Cover of first paperback edition
(Bantam Books, 1995)
Author Connie Willis
Country United States
Language English
Genre(s) Science fiction novel
Publisher Shingletown
Publication date 1995
Media type Print (Hardcover & Paperback)
Pages 240 pp
ISBN ISBN 0-929-48048-1

Remake is a 1995 science fiction novel by Connie Willis. It was nominated for the Hugo Award for Best Novel in 1996.

The book displays a dystopic near future, when computer animation and sampling have reduced the movie industry to software manipulation. It is also a love story.

[edit] Plot summary

Tom is a remake artist. He does the soulless and soul-destroying work of editing movie stars in and out of digital copies of movies, which are the only kind that still exist. The movies are all fake, but the money is very real, so there are constant legal battles over who has the rights to use which actor's image.

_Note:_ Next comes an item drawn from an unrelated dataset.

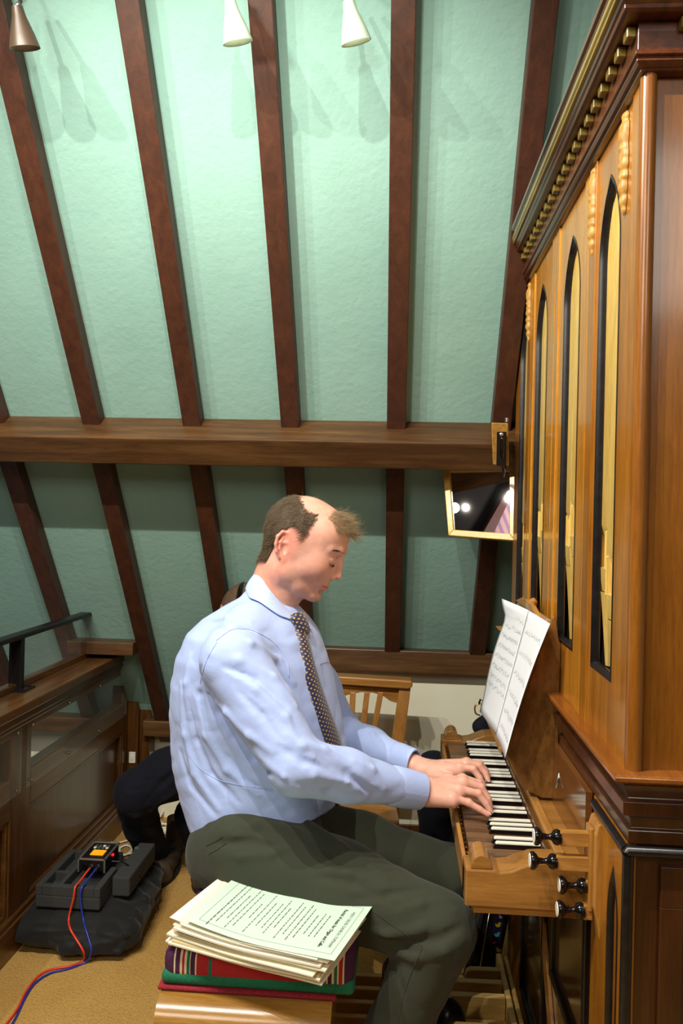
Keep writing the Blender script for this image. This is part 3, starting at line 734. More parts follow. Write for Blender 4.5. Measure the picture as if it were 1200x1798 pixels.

Since the movies themselves are continuously available, the actors have to be continually edited in and out as the vagaries of court decisions demand.

Tom fills the rest of his time with the usual Hollywood pastimes, popping pills and poking popsies. Then he meets Alis, who is the classic girl from the heartland come to realize her dreams in Hollywood. Except nobody makes movies the old way anymore. Anybody can be in a movie—just pay your money at the booth on Hollywood Boulevard, and they will video you and digitize you into your own personal copy. Alis wants more. She wants to make her own movies and dance with the stars. Tom is soon astonished to see her appearing in movies he has been given to edit. She appears to have travelled back in time. Or is she a ghost from the past, as in the movie Portrait of Jennie?

Life in this LA is different. Nobody drives. Transportation is provided by the Sliders, which are basically rooms that teleport from point to point around the city. Supposedly this trick is done using the Casimir effect, an obscure quantum physics phenomenon. Travelling this way can be unnerving, as the "walls" of the rooms are interfaces to unreal spaces. However, you can always watch a movie on these walls while you wait for people to walk in and out, complain, argue, eat, etc. until the next Slide happens.

Tom falls for Alis, possibly because she is the only unattainable woman in the city. For her part she wants Tom's help but not much else. Tom gets her access to the editing machinery so she can get work. She keeps popping up in movies, however. How is she doing it? He finds out that she's been using the equipment in the Sliders, projecting herself into movies on the "walls", dancing with Fred Astaire. Are the Sliders really time machines? What's real anyway?